The Benefits of Deep Mulch Gardening

How to Lay Mulch to Reduce Weeds and Mud in Your Garden

The Benefits of Deep Mulch Gardening

By Willene Overfelt – I got tired of having to wait for the ground to dry out to be worked in spring and decided to try deep mulch gardening. I would like to share my experiences with others who may be contemplating switching to deep mulch gardening.

I was vaguely familiar with Ruth Stout’s system so was delighted to find her book at an auction. After reading it, I decided that a 90-year-old woman couldn’t be wrong and that it was worth a try. If it didn’t work, the mulch could always be plowed under.

Well, the first summer was really dismal! (The book said it would take several years for good results.) I was overly ambitious and tried deep mulch gardening my entire growing space, consequently not doing any of it very well. Six to eight inches of fluffed up hay looks like a lot until it settles and the weeds start popping through. Our summers have been unusually wet lately so I couldn’t keep ahead of the weeds. I finally abandoned the lower end as a wasteland and started concentrating on the upper section. That fall, I used what old hay I could find to go crazy with the deep mulch gardening approach. My garden looked a little better, but I was still too embarrassed to have anyone see my garden. In the meantime, my husband was convinced I was absolutely crazy and allowed me to “play” in my garden while giving me that old “I told you so” look out of the corner of his eye.

By the end of the last summer, however, some parts of the garden were starting to turn around. There is still a lot of fescue around the edges which is hard to mulch out. I find it easier to just spade up the clumps of grass.

Once the deep mulch gardening plan was conquered, there are many advantages to this system. First of all, there is no mud. You can go into the garden after a rain and walk on mulch without getting shoes muddy or leaving tracks. The mulch is dry on top and soft on the knees and bottom. I crawl and scoot a lot to save my back. It’s also a great place to rest. I just lie down and look at the sky and birdwatch when I get tired. The mulch is a wonderfully soft cushion.

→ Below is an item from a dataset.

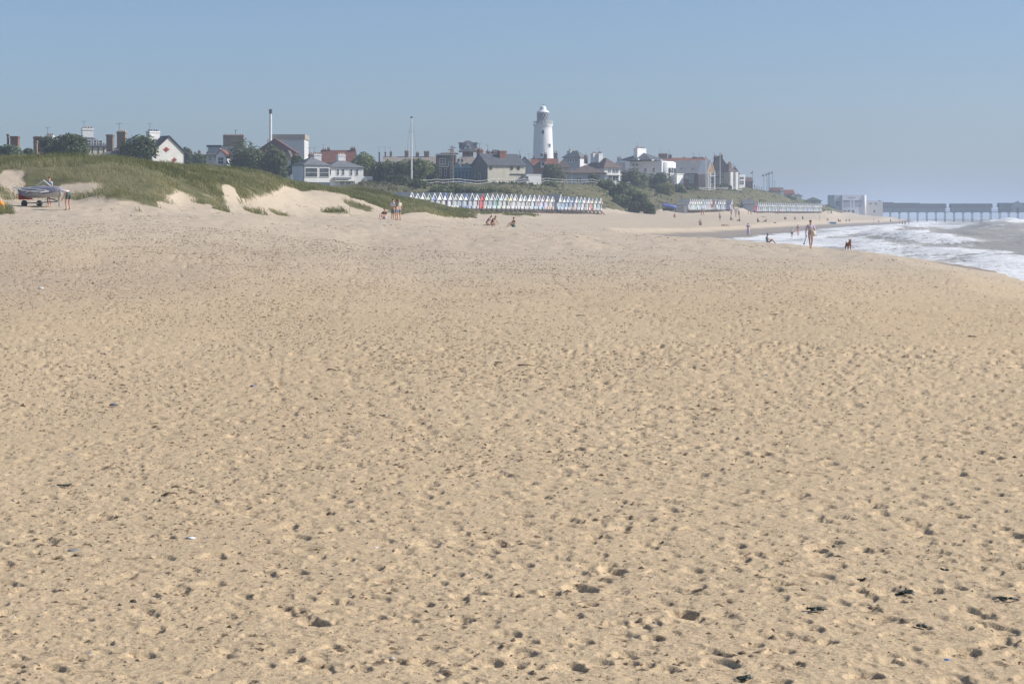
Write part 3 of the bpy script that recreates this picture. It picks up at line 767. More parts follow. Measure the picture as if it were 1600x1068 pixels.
class B:
    """one building, drawn in its own frame: +X along the face seen on the right, +Y along the face seen on the left"""
    def __init__(s, name, label, d, xl, xc, xr, base=None, th=0.0, cat='house', root=None, depth=None, group=None):
        s.d, s.s, s.xc, s.th = d, F / d, xc, math.radians(th)
        s.c, s.sn = math.cos(s.th), math.sin(s.th)
        x = px_x(xc, d)
        if base is None:
            base = HY - (float(land(np.array([x]), np.array([float(d)]))[0]) - CH) * F / d
        s.base = base
        loc = Vector((x, d, py_z(base, d)))
        if root is None:
            s.root = empty(name, loc); tag(s.root, label, cat, group); s.off = Vector((0, 0, 0))
        else:
            s.root = root; s.off = loc - root.location
        s.W = (xr - xc) / s.s / s.c
        s.D = depth if depth else ((xc - xl) / s.s / s.sn if s.sn > .05 else 8.0)
    def z(s, py): return (s.base - py) / s.s
    def fx(s, px, y=0.0): return ((px - s.xc) / s.s + y * s.sn) / s.c
    def ly(s, px): return (s.xc - px) / s.s / s.sn
    def add(s, name, vf, mat, parent=None, smooth_shade=False):
        V = [(s.off.x + a * s.c - b * s.sn, s.off.y + a * s.sn + b * s.c, s.off.z + h) for a, b, h in vf[0]]
        return link(name, raw_mesh(name, V, vf[1], smooth_shade), mat, parent or s.root)
    def box(s, name, x0, x1, y0, y1, z0, z1, mat, parent=None): return s.add(name, box_vf((x0, x1, y0, y1, z0, z1)), mat, parent)
    def walls(s, eave, mat, W=None, D=None, lower=1.6):
        s.e = s.z(eave)
        return s.box('wall', 0, W or s.W, 0, D or s.D, -lower, s.e, mat)
    def roof(s, kind, ridge, mat, gmat=None, over=.35, x0=0, x1=None, y0=0, y1=None, e=None, th=.16):
        x1 = s.W if x1 is None else x1; y1 = s.D if y1 is None else y1
        e = s.e if e is None else e; r = s.z(ridge)
        if kind == 'flat':
            s.box('parapet', x0 - .08, x1 + .08, y0 - .08, y1 + .08, e + .004, r, gmat or mat)
            return s.box('roof', x0 + .2, x1 - .2, y0 + .2, y1 - .2, r + .004, r + .12, mat)
        e2 = e + .01
        if kind == 'hip':
            a, b, c, d = x0 - over, x1 + over, y0 - over, y1 + over
            h = min(b - a, d - c) / 2 * .98
            m = (a + b) / 2, (c + d) / 2
            if b - a >= d - c: p, q = (a + h, m[1]), (b - h, m[1])
            else: p, q = (m[0], c + h), (m[0], d - h)
            V = [(a, c, e2), (b, c, e2), (b, d, e2), (a, d, e2), (a, c, e2 + th), (b, c, e2 + th), (b, d, e2 + th), (a, d, e2 + th), (*p, r), (*q, r)]
            Fc = [(0, 3, 2, 1), (0, 1, 5, 4), (1, 2, 6, 5), (2, 3, 7, 6), (3, 0, 4, 7)]
            if b - a >= d - c: Fc += [(4, 5, 9, 8), (5, 6, 9), (6, 7, 8, 9), (7, 4, 8)]
            else: Fc += [(4, 5, 8), (5, 6, 9, 8), (6, 7, 9), (7, 4, 8, 9)]
            return s.add('roof', (V, Fc), mat)
        if kind == 'gx':     # ridge along X
            ym = (y0 + y1) / 2
            s.add('gable', ([(x0, y0, e2), (x0, y1, e2), (x0, ym, r - .05), (x1, y0, e2), (x1, y1, e2), (x1, ym, r - .05)], [(0, 1, 2), (3, 5, 4), (0, 3, 4, 1), (0, 2, 5, 3), (1, 4, 5, 2)]), gmat)
            k = (r - e) / (ym - y0); a, b = x0 - over * .6, x1 + over * .6; lo = e - over * k
            P = [(y0 - over, lo), (ym, r), (y1 + over, lo), (y1 + over, lo + th * 1.3), (ym, r + th * 1.3), (y0 - over, lo + th * 1.3)]
            V = [(a, y, z + .02) for y, z in P] + [(b, y, z + .02) for y, z in P]
        else:                # 'gy' ridge along Y
            xm = (x0 + x1) / 2
            s.add('gable', ([(x0, y0, e2), (x1, y0, e2), (xm, y0, r - .05), (x0, y1, e2), (x1, y1, e2), (xm, y1, r - .05)], [(0, 1, 2), (3, 5, 4), (0, 3, 4, 1), (0, 2, 5, 3), (1, 4, 5, 2)]), gmat)
            k = (r - e) / (xm - x0); a, b = y0 - over * .6, y1 + over * .6; lo = e - over * k
            P = [(x0 - over, lo), (xm, r), (x1 + over, lo), (x1 + over, lo + th * 1.3), (xm, r + th * 1.3), (x0 - over, lo + th * 1.3)]
            V = [(x, a, z + .02) for x, z in P] + [(x, b, z + .02) for x, z in P]
        Fc = [(0, 1, 4, 5), (1, 2, 3, 4), (6, 11, 10, 7), (7, 10, 9, 8)] + [(i, (i + 1) % 6, (i + 1) % 6 + 6, i + 6) for i in range(6)]
        return s.add('roof', (V, Fc), mat)
    def chimney(s, px0, px1, top, bottom, mat, y=None, pots=3, potmat=None, dep=None, pot_py=3.2):
        y = s.D / 2 if y is None else y
        x0, x1 = s.fx(px0, y), s.fx(px1, y); w = x1 - x0; dep = dep or max(.7, min(w, 1.3))
        zt, zb = s.z(top), s.z(bottom)
        pz = pot_py / s.s if pots else 0
        zt -= pz
        bl = [(x0, x1, y - dep / 2, y + dep / 2, zb - .6, zt - .3), (x0 - .09, x1 + .09, y - dep / 2 - .09, y + dep / 2 + .09, zt - .3, zt - .12), (x0 - .03, x1 + .03, y - dep / 2 - .03, y + dep / 2 + .03, zt - .12, zt)]
        ch = s.add('chimney', boxes_vf(bl), mat)
        for i in range(pots):
            xx = x0 + w * (i + .5) / pots
            s.add('chimney_pot', cyl_vf(xx, y, zt, zt + pz * random.uniform(.8, 1.05), min(.17, w / pots * .4), min(.14, w / pots * .34), 8), potmat or POT, ch)
        if random.random() < .4:
            ax = x0 + w * .2; s.add('aerial', merge_vf(bar_vf((ax, y, zt - .2), (ax, y, zt + 1.5), .035), bar_vf((ax - .6, y, zt + 1.4), (ax + .5, y, zt + 1.45), .025), *[bar_vf((ax + q, y - .3, zt + 1.42), (ax + q, y + .3, zt + 1.42), .02) for q in (-.4, -.1, .2)]), LEAD, ch)
        return ch
    def window(s, face, a0, a1, t, b, bars=1, frame=None, pane=None, name='window'):
        z0, z1 = s.z(b), s.z(t); fr = .09
        if face == 'F': u0, u1 = s.fx(a0), s.fx(a1)
        else: u0, u1 = sorted((s.ly(a0), s.ly(a1)))
        def M(b6):
            p0, p1, n0, n1, q0, q1 = b6      # along, outwards, up
            return (p0, p1, -n1, -n0, q0, q1) if face == 'F' else (-n1, -n0, p0, p1, q0, q1)
        fb = [M((u0 - fr, u1 + fr, 0.004, .07, z1, z1 + fr)), M((u0 - fr, u1 + fr, 0.004, .12, z0 - fr, z0)), M((u0 - fr, u0, 0.004, .07, z0, z1)), M((u1, u1 + fr, 0.004, .07, z0, z1))]
        for k in range(bars):
            um = u0 + (u1 - u0) * (k + 1) / (bars + 1)
            fb.append(M((um - .035, um + .035, .02, .06, z0, z1)))
        zm = (z0 + z1) / 2
        if z1 - z0 > .9: fb.append(M((u0, u1, .022, .058, zm - .035, zm + .035)))
        w = s.add(name, boxes_vf(fb), frame or WINFRAME)
        s.box('pane', *M((u0, u1, .006, .02, z0, z1)), pane or GLASS, w)
        return w
# ------------------------------------------------------------------ the town, from the dunes across to the pier
# far left, behind the dunes
b = B('brick_house', 'brick house hidden by trees at the far left, only its square chimney showing', 330, -30, -30, 40)
b.walls(262, BRICK); b.roof('gx', 240, PALETILE, BRICK)
b.chimney(8, 20, 211.5, 240, BRICK, pots=0); b.chimney(2, 4, 208, 238, DARKBRICK, pots=0)

b = B('brick_house', 'house with orange brick chimney stack poking out left of the dark evergreen', 350, 36, 36, 84)
b.walls(252, BRICK); b.roof('gx', 236, BROWNTILE, BRICK)
b.chimney(45, 58, 211, 240, BRICK, pots=2, pot_py=1.2); b.chimney(48, 53, 219, 244, TANBRICK, y=2.5, pots=0)
b.chimney(64, 75, 207, 236, OFFWHITE, pots=4)

b = B('slate_house', 'slate roofed house with tall white chimney behind the dark evergreen', 385, 100, 118, 163, th=22)
b.walls(229, CREAM); b.roof('hip', 210, SLATE, over=.4)
b.chimney(122, 138, 196.5, 213, WHITE, pots=4)
for x0, x1 in ((136, 140), (144, 148), (152, 156)): b.window('F', x0, x1, 219, 227, bars=0)
for x0 in (126, 132, 141.5, 150, 158): b.box('timber', b.fx(x0), b.fx(x0) + .22, -.05, -.003, b.z(240), b.z(230), DARKWOOD)

b = B('low_slate_house', 'low slate roof with two tall tan chimneys standing behind the dune', 345, 150, 150, 216, depth=7)
b.walls(248, CREAM); b.roof('hip', 227, SLATE2)
b.chimney(163, 173, 209.5, 238, TANBRICK, pots=0, y=2.2); b.chimney(178, 191, 201.5, 236, TANBRICK, pots=4, y=3.2, potmat=PALEPOT)
sk = b.box('skylight', b.fx(160), b.fx(172), .6, .9, b.z(246.6), b.z(244.3), LEAD)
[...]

Earthworms really love the mulch. This spring I have noticed a multitude of worms of all sizes under the mulch. Their tunnels are everywhere. I worried about moles and mice since before mulching my garden was blessed with both. But, for some reason, they haven’t been a problem. This could be due to my two cats who spend a lot of time in the garden.

What I am happiest about right now is that I can plant at any time. There’s no waiting for the ground to get ready. Here’s how I went about planting onion sets and planting peas was to take a stick about 12 inches long and ½ inch in diameter and poke a hole in the ground along my marking string with one end, plant in the hole with the other hand, then for the peas flip the stick to the other pointed end and loosely cover the pea. Planting potatoes was easy. I just placed in a shallow hole and then piled high with hay. I pulled the mulch back to make a row for spinach, sprinkled seeds along the string in a wide row, then using the tines of a garden rake, pricked the ground until the seeds were out of sight. I used these methods last year with very good results even with very muddy ground.

These are some pointers I could pass along. I found round bales extremely hard to work with for deep mulch gardening. Round balers tend to twist the hay and sometimes it’s just impossible to untangle a bale. I have used both large and small round bales and at times they will unroll but not for long. Then you have to start picking them apart with the pitchfork which is very hard work. Square bales are infinitely easier to use. The pads of hay may be very compressed but they will loosen up easier with the tines of the fork than round bales.

Also, it is a good idea to lay the hay so that the stems are parallel to your rows. That way when it comes time to rake back the mulch for a row, there isn’t a twisted, tangled clump to contend with. I learned this the hard way. It’s not always possible to do this, but if you keep this in mind while mulching it helps.

Another suggestion I have for deep mulch gardening: Don’t start with the whole garden! Start with one section, do it well and then expand. Once there is mulch down and the weeds get away from you, the tiller can’t be used and the lawn mower sinks into the soft mulch, making it impossible to mow the mess down.

Also, it would be most helpful to have a gate in the center of one of the short sections of garden fence. That way you could back the truck or pull the cart full of hay down the center of the garden and work out from there. My gate is now on a corner and after the garden is planted, I must use the cart to go much further around the rows than if I could go down the center.

As you can see, I am learning all the time from the process of deep mulch gardening. Vegetable gardens benefit for sure, but I hadn’t counted on it being so much work to get the initial mulching done so the system could take over. I do believe the 90-year-old woman was right; however, I now realize how her family came by the surname of Stout!